Proses perizinan untuk mengembangkan suatu kawasan atau bangunan dinilai masih kurang efisien, baik dari segi kuantitas maupun pemanfaatan waktu.
Pakar hukum pertanahan dan properti Indonesia Eddy Leks mengatakan proses perizinan pembangunan di Indonesia masih melibatkan banyak instansi daerah sehingga banyak macam izin yang harus didapat oleh pengembang dan memakan waktu yang lama.
"Memang mungkin jika dilihat dari segi kuantitas, seperti perizinan dari pembebasan tanah, konstruksi, sampai pengelolaan properti, jumlah izinnya itu banyak," ujar Eddy kepada Bisnis, Minggu (28/10/2018).
Eddy menjelaskan untuk dapat membangun kawasan atau bangunan, setidaknya pengembang harus melalui beberapa tahap seperti mendapatkan izin lokasi yang kemudian dilanjutkan mendapatkan perolehan keterangan rencana kota (KRK), izin peruntukkan penggunaan tanah (IPPT), rencana induk (master plan), analisa dampak lingkungan hidup (AMDAL), analisa dampak lalu lintas (ANDALALIN), izin lingkungan, dan rekomendasi Kawasan Keselamatan Operasi Penerbangan untuk akhirnya bisa memperoleh Izin Mendirikan Bangunan (IMB) untuk memulai tahap konstruksi.
Bahkan pada daerah tertentu, sebelum mendapatkan IMB pengembang juga harus mendapatkan izin pendahuluan (IP), yaitu izin untuk melakukan hal-hal tertentu, seperti IP pondasi, IP struktur, dan IP persiapan.
Belum lagi praktik pungutan liar, lanjut Eddy, atau biaya tambahan di luar biaya resmi yang harus dikeluarkan oleh pengembang sehingga hal ini yang menjadi ladang korupsi dan suap-menyuap.

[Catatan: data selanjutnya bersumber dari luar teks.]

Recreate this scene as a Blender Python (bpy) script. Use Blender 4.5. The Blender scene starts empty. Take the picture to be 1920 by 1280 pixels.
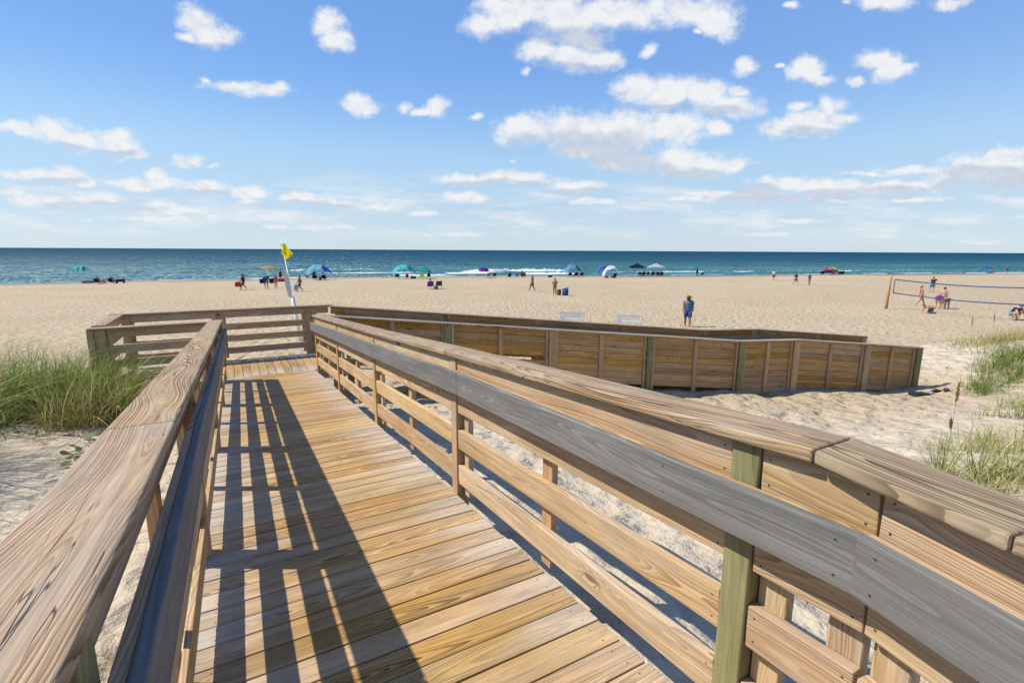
import bpy, bmesh, math, random
import numpy as np
from mathutils import Vector, Matrix, Euler
random.seed(7); rng = np.random.default_rng(11)
S = bpy.context.scene
COL = S.collection

# ------------------------------------------------------------------ camera
# axes: Y runs down the upper ramp towards the sea, X to its right, Z up; the origin is the photographer's eye
cam = bpy.data.objects.new('camera', bpy.data.cameras.new('camera'))
COL.objects.link(cam); S.camera = cam
Fv = Vector((0.47986677, 0.85864493, -0.18015759)); Rv = Vector((0.87338616, -0.48699986, 0.0052678)); Uv = Vector((0.08321356, 0.15987499, 0.98362365))
cam.matrix_world = Matrix(((Rv.x, Uv.x, -Fv.x, 0), (Rv.y, Uv.y, -Fv.y, 0), (Rv.z, Uv.z, -Fv.z, 0), (0, 0, 0, 1)))
cam.data.sensor_width = 36; cam.data.lens = 36 * 932.6 / 1920
cam.data.clip_start = 0.05; cam.data.clip_end = 60000

# ------------------------------------------------------------------ sun, sky, exposure
SUN_EL, SUN_DIR = math.radians(48.4), Vector((-0.835, 0.55, 0)).normalized()
sun = bpy.data.objects.new('sun', bpy.data.lights.new('sun', 'SUN')); COL.objects.link(sun)
sun.data.energy = 4.6; sun.data.angle = math.radians(0.55); sun.data.color = (1.0, 0.935, 0.82)
toS = Vector((SUN_DIR.x * math.cos(SUN_EL), SUN_DIR.y * math.cos(SUN_EL), math.sin(SUN_EL)))
sun.rotation_euler = toS.to_track_quat('Z', 'Y').to_euler()
S.view_settings.view_transform = 'Standard'; S.view_settings.look = 'None'
S.view_settings.exposure = 0.35; S.view_settings.gamma = 1; S.view_settings.use_curve_mapping = False
try:
    S.cycles.max_bounces = 6; S.cycles.diffuse_bounces = 3; S.cycles.glossy_bounces = 2; S.cycles.transmission_bounces = 2; S.cycles.transparent_max_bounces = 4
except Exception: pass

class NT:
    """small helper round a node tree"""
    def __init__(s, t): s.t = t; s.t.nodes.clear()
    def n(s, ty, **k):
        x = s.t.nodes.new(ty)
        for a, b in k.items(): setattr(x, a, b)
        return x
    def put(s, sock, v):
        if isinstance(v, bpy.types.NodeSocket): s.t.links.new(v, sock)
        elif v is not None:
            if sock.type == 'RGBA' and len(v) == 3: v = (*v, 1)
            sock.default_value = v
    def m(s, op, a, b=None, c=None, clamp=False):
        x = s.n('ShaderNodeMath', operation=op); x.use_clamp = clamp
        for i, v in enumerate((a, b, c)):
            if v is not None: s.put(x.inputs[i], v)
        return x.outputs[0]
    def v(s, op, a, b=None, out=0):
        x = s.n('ShaderNodeVectorMath', operation=op); s.put(x.inputs[0], a)
        if b is not None:
            if op == 'SCALE': s.put(x.inputs['Scale'], b)
            else: s.put(x.inputs[1], b)
        return x.outputs[out]
    def noise(s, vec, scale=1, detail=2, rough=.5, dist=0, dim='3D'):
        x = s.n('ShaderNodeTexNoise'); x.noise_dimensions = dim
        if vec is not None: s.put(x.inputs['Vector'], vec)
        s.put(x.inputs['Scale'], scale); s.put(x.inputs['Detail'], detail); s.put(x.inputs['Roughness'], rough); s.put(x.inputs['Distortion'], dist)
        return x.outputs['Fac']
    def mix(s, f, a, b, blend='MIX'):
        x = s.n('ShaderNodeMix', data_type='RGBA', blend_type=blend)
        s.put(x.inputs[0], f); s.put(x.inputs[6], a); s.put(x.inputs[7], b); return x.outputs[2]
    def ss(s, v, a, b, lo=0., hi=1.):
        x = s.n('ShaderNodeMapRange', interpolation_type='SMOOTHSTEP'); s.put(x.inputs[0], v)
        for i, q in enumerate((a, b, lo, hi)): s.put(x.inputs[i + 1], q)
        return x.outputs[0]
    def comb(s, x, y, z):
        c = s.n('ShaderNodeCombineXYZ')
        for i, q in enumerate((x, y, z)): s.put(c.inputs[i], q)
        return c.outputs[0]
    def sep(s, v):
        c = s.n('ShaderNodeSeparateXYZ'); s.put(c.inputs[0], v); return c.outputs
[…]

Banyaknya macam perizinan yang harus didapatkan untuk mengembangkan satu bangunan memang menjadi titik lemah proses perizinan. Namun, jumlah izin yang banyak tersebut jika dilakukan dengan memperhatikan efisiensi waktu tidak akan menimbulkan banyak permasalahan.
"Secara esensi saya melihat masalahnya bukan di jumlah izin, tetapi efisiensi dan kecepatan proses perizinannya yang perlu ditingkatkan," papar Eddy.